Reproduce only the top of the records, down to and including the line containing "COL = S.collection".

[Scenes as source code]
::::

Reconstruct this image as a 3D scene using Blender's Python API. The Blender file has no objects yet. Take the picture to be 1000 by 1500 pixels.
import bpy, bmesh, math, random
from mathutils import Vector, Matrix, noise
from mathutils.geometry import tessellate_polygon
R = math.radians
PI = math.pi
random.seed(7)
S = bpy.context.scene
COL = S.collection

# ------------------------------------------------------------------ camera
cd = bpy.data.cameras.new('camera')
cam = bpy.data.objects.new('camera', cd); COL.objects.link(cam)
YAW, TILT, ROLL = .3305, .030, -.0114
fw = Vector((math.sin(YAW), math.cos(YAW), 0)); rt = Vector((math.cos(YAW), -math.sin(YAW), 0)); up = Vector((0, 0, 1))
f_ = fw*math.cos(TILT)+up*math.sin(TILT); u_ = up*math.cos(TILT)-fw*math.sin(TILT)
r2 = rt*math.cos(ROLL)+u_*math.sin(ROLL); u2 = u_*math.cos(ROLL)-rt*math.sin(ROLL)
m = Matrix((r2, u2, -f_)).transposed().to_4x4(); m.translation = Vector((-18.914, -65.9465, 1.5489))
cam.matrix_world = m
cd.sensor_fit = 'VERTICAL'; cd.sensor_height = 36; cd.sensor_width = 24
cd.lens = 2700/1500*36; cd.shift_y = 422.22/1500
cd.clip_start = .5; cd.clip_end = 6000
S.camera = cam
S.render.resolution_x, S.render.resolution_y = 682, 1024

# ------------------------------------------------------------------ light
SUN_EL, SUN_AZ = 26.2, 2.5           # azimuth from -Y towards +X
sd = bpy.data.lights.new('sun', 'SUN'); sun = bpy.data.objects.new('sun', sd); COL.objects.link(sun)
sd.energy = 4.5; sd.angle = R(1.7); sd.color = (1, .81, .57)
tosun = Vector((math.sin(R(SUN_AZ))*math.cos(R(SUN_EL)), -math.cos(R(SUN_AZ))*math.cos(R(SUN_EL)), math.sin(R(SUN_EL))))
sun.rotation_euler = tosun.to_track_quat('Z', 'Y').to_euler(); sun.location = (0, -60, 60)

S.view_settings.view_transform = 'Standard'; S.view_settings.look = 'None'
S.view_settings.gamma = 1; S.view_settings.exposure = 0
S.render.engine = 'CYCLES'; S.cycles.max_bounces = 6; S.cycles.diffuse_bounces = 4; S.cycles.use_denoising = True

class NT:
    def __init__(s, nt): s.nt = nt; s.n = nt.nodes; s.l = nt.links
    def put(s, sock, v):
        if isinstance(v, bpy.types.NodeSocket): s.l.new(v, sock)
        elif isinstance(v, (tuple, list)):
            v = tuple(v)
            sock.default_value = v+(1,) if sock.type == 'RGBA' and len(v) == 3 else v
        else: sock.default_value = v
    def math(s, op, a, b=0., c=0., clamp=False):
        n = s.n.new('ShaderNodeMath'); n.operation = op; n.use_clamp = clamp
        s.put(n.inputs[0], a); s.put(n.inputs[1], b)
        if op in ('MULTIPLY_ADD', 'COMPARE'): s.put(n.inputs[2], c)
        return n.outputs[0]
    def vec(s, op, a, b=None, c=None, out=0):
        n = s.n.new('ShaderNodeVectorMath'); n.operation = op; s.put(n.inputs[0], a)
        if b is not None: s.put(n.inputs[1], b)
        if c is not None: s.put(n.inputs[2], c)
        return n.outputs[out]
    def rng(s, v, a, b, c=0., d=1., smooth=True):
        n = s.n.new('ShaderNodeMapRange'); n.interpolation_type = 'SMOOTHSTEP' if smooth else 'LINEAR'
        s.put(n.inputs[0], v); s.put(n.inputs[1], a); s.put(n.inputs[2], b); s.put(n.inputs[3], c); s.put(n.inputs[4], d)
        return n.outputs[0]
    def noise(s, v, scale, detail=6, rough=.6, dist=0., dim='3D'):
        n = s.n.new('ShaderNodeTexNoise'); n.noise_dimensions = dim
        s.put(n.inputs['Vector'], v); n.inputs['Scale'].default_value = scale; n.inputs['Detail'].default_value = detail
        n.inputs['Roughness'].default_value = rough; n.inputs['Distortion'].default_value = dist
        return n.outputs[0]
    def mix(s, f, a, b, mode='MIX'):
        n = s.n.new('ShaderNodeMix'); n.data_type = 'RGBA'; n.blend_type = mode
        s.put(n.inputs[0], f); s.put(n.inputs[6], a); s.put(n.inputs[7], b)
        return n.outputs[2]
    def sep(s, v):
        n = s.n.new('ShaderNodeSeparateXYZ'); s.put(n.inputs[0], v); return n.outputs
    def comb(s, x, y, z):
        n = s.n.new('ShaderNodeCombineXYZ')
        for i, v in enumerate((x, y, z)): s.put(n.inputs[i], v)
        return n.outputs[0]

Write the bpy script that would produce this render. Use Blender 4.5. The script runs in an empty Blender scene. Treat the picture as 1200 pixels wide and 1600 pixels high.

::::

*The result*:
Reconstruct this image as a 3D scene using Blender's Python API. The Blender file has no objects yet. Take the picture to be 1000 by 1500 pixels.
import bpy, bmesh, math, random
from mathutils import Vector, Matrix, noise
from mathutils.geometry import tessellate_polygon
R = math.radians
PI = math.pi
random.seed(7)
S = bpy.context.scene
COL = S.collection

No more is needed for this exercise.